Sahasında ikinci ön eleme maçına çıkan Trabzonspor, rakibi Ruzomberok’u ilk maçta 2-0’lık galibiyetin avantajı ile karşıladı. İki takımda ilk yarı açık futbolu tercih etti. Oyunu sıkıştırmadan , mücadeleyi sahanın her tarafına genişleterek denk bir mücadele içerisinde pozisyon buldular. Ama iki takımda golü bulamadılar.

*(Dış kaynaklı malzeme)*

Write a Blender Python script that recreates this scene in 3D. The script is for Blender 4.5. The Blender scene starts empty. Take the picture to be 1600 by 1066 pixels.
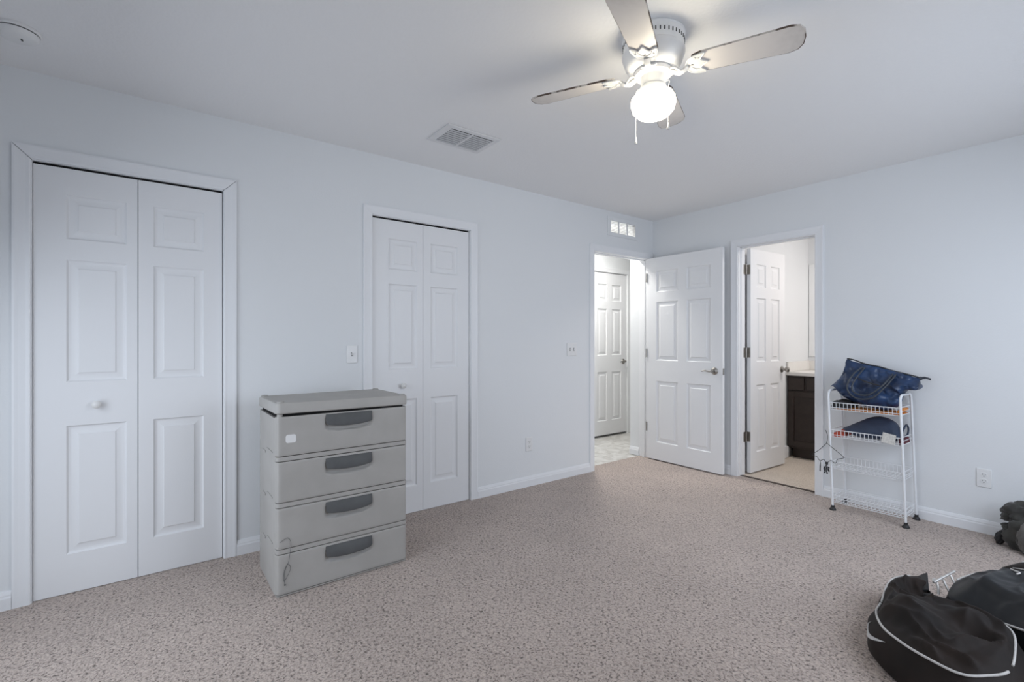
import bpy, bmesh, math, random
from mathutils import Vector, Matrix, noise
random.seed(7)
SC = bpy.context.scene
COL = SC.collection
R = math.radians

# ------------------------------------------------------------------ camera, light, exposure
SC.view_settings.view_transform = 'Standard'
SC.view_settings.look = 'None'
SC.view_settings.exposure = 0.0
SC.view_settings.gamma = 1.0
SC.view_settings.use_curve_mapping = False

cam_data = bpy.data.cameras.new('camera')
cam_data.sensor_fit = 'HORIZONTAL'
cam_data.sensor_width = 36.0
cam_data.lens = 36.0 * 752 / 1600
cam_data.shift_y = -1 / 1600
cam_data.clip_start = 0.05
cam = bpy.data.objects.new('camera', cam_data)
COL.objects.link(cam)
cam.location = (3.089, -4.179, 1.207)
cam.rotation_euler = (R(90), 0, math.atan2(0.7964, 0.6049))
SC.camera = cam

world = bpy.data.worlds.new('world')
SC.world = world
world.use_nodes = True
bg = world.node_tree.nodes['Background']
bg.inputs[0].default_value = (0.62, 0.78, 1.0, 1)
bg.inputs[1].default_value = 0.5

def area(name, loc, rot, sx, sy, power, color, spread=180):
    d = bpy.data.lights.new(name, 'AREA')
    d.shape = 'RECTANGLE'; d.size = sx; d.size_y = sy
    d.energy = power; d.color = color; d.spread = R(spread)
    o = bpy.data.objects.new(name, d); COL.objects.link(o)
    o.location = loc; o.rotation_euler = rot
    return o
# daylight entering through the windows behind and beside the camera (sky light, so it slants down)
DOWN = 27
area('daylight_back', (1.35, -5.16, 1.00), (R(90 - 26), 0, 0), 1.9, 1.5, 24.5, (0.84, 0.91, 1.0), 165)
area('daylight_right', (3.76, -1.5, 1.40), (R(90 - DOWN), 0, R(90)), 1.8, 1.5, 34.5, (0.80, 0.88, 1.0), 165)
# ceiling lamps of the hall and of the bathroom, out of sight beyond the doorways
area('hall_lamp', (-0.55, -0.34, 2.42), (0, 0, 0), 0.3, 0.3, 25.0, (1.0, 0.975, 0.92))
area('bath_lamp', (2.15, 0.90, 2.40), (0, R(12), 0), 0.4, 0.4, 15.5, (1.0, 0.943, 0.905))
GLOBE_STRENGTH = 18.5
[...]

Her geçen gün oyuncu gurubuna yeni bir oyuncununda eklenmesi ile Trabzonspor, ileriki maçlarda .. Daha çok istekli ve de daha çok kazanma duygusuyla daha iyi işler yapacağını söyleyebiliriz. İki takımda bir birine denk idi. Ayrıca önceki maçın saldırgan futbolundan uzak bir oyun anlayışını ortaya koydular. Sahadaki görünüm, sezon başı oynanan hazırlık maçları görümünde geçti. Adı futbol ikinci yarı her şey olabilirdi. Rakibi bu haliyle yapana atmayı düşününülmezdi.
Yani ilk yarı dostluk maçı görünümünde olsa da ikinci yarı Trabzonspor, orta alandan hızlı çıkışlarla rakip alanda çoğalmalıydı. Etliye sütlüğe karışmadan bu turu geçer diye düşünebilirdi. Yine de adı futbol. İkinci yarı başlar başlamaz oyuna daha canlı başlayan takım olarak rakip alanda daha fazla görünen takım Trabzonspor oldu. Rakibi defans bloğunda eksik yakalayamadığı için bir türlü aradığı gole ulaşmakta zorlandı.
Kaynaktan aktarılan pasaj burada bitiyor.